DATA ROWS -

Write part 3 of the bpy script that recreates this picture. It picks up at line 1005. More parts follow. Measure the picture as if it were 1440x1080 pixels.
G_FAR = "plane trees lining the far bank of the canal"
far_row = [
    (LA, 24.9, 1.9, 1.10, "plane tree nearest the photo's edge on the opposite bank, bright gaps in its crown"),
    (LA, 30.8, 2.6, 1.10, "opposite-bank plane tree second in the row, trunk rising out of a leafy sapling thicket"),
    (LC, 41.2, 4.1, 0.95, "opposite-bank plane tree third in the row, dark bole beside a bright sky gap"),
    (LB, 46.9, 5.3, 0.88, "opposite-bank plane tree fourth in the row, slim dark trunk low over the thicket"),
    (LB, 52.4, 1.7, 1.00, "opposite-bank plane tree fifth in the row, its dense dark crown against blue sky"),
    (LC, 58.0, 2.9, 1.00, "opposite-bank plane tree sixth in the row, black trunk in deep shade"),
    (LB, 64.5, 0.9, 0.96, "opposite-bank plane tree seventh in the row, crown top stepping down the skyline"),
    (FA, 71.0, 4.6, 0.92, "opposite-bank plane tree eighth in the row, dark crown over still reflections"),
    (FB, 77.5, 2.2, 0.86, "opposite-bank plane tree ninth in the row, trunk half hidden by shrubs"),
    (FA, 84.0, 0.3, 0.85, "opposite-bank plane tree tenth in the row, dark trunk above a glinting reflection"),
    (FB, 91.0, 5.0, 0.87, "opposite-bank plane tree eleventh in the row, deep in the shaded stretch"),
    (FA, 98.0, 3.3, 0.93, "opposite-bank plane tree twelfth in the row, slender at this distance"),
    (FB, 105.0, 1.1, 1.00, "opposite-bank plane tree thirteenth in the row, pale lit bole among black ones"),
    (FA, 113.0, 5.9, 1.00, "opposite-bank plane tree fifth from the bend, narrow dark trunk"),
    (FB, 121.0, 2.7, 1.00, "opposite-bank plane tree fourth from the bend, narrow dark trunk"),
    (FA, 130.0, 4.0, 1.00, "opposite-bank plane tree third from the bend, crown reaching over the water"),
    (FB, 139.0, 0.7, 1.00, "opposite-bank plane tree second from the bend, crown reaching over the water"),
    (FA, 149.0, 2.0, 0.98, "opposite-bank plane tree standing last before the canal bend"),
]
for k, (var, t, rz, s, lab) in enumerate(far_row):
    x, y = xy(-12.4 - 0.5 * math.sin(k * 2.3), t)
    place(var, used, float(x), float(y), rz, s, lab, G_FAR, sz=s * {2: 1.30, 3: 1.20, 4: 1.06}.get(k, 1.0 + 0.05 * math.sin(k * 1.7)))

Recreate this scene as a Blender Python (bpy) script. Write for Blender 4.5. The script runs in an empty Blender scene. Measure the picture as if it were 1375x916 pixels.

INSTRUCTIONS TO FOLLOW -
Write the complete data out, exactly as above.

TASK SOLUTION -
Write part 3 of the bpy script that recreates this picture. It picks up at line 1005. More parts follow. Measure the picture as if it were 1440x1080 pixels.
G_FAR = "plane trees lining the far bank of the canal"
far_row = [
    (LA, 24.9, 1.9, 1.10, "plane tree nearest the photo's edge on the opposite bank, bright gaps in its crown"),
    (LA, 30.8, 2.6, 1.10, "opposite-bank plane tree second in the row, trunk rising out of a leafy sapling thicket"),
    (LC, 41.2, 4.1, 0.95, "opposite-bank plane tree third in the row, dark bole beside a bright sky gap"),
    (LB, 46.9, 5.3, 0.88, "opposite-bank plane tree fourth in the row, slim dark trunk low over the thicket"),
    (LB, 52.4, 1.7, 1.00, "opposite-bank plane tree fifth in the row, its dense dark crown against blue sky"),
    (LC, 58.0, 2.9, 1.00, "opposite-bank plane tree sixth in the row, black trunk in deep shade"),
    (LB, 64.5, 0.9, 0.96, "opposite-bank plane tree seventh in the row, crown top stepping down the skyline"),
    (FA, 71.0, 4.6, 0.92, "opposite-bank plane tree eighth in the row, dark crown over still reflections"),
    (FB, 77.5, 2.2, 0.86, "opposite-bank plane tree ninth in the row, trunk half hidden by shrubs"),
    (FA, 84.0, 0.3, 0.85, "opposite-bank plane tree tenth in the row, dark trunk above a glinting reflection"),
    (FB, 91.0, 5.0, 0.87, "opposite-bank plane tree eleventh in the row, deep in the shaded stretch"),
    (FA, 98.0, 3.3, 0.93, "opposite-bank plane tree twelfth in the row, slender at this distance"),
    (FB, 105.0, 1.1, 1.00, "opposite-bank plane tree thirteenth in the row, pale lit bole among black ones"),
    (FA, 113.0, 5.9, 1.00, "opposite-bank plane tree fifth from the bend, narrow dark trunk"),
    (FB, 121.0, 2.7, 1.00, "opposite-bank plane tree fourth from the bend, narrow dark trunk"),
    (FA, 130.0, 4.0, 1.00, "opposite-bank plane tree third from the bend, crown reaching over the water"),
    (FB, 139.0, 0.7, 1.00, "opposite-bank plane tree second from the bend, crown reaching over the water"),
    (FA, 149.0, 2.0, 0.98, "opposite-bank plane tree standing last before the canal bend"),
]
for k, (var, t, rz, s, lab) in enumerate(far_row):
    x, y = xy(-12.4 - 0.5 * math.sin(k * 2.3), t)
    place(var, used, float(x), float(y), rz, s, lab, G_FAR, sz=s * {2: 1.30, 3: 1.20, 4: 1.06}.get(k, 1.0 + 0.05 * math.sin(k * 1.7)))

Recreate this scene as a Blender Python (bpy) script. Write for Blender 4.5. The script runs in an empty Blender scene. Measure the picture as if it were 1375x916 pixels.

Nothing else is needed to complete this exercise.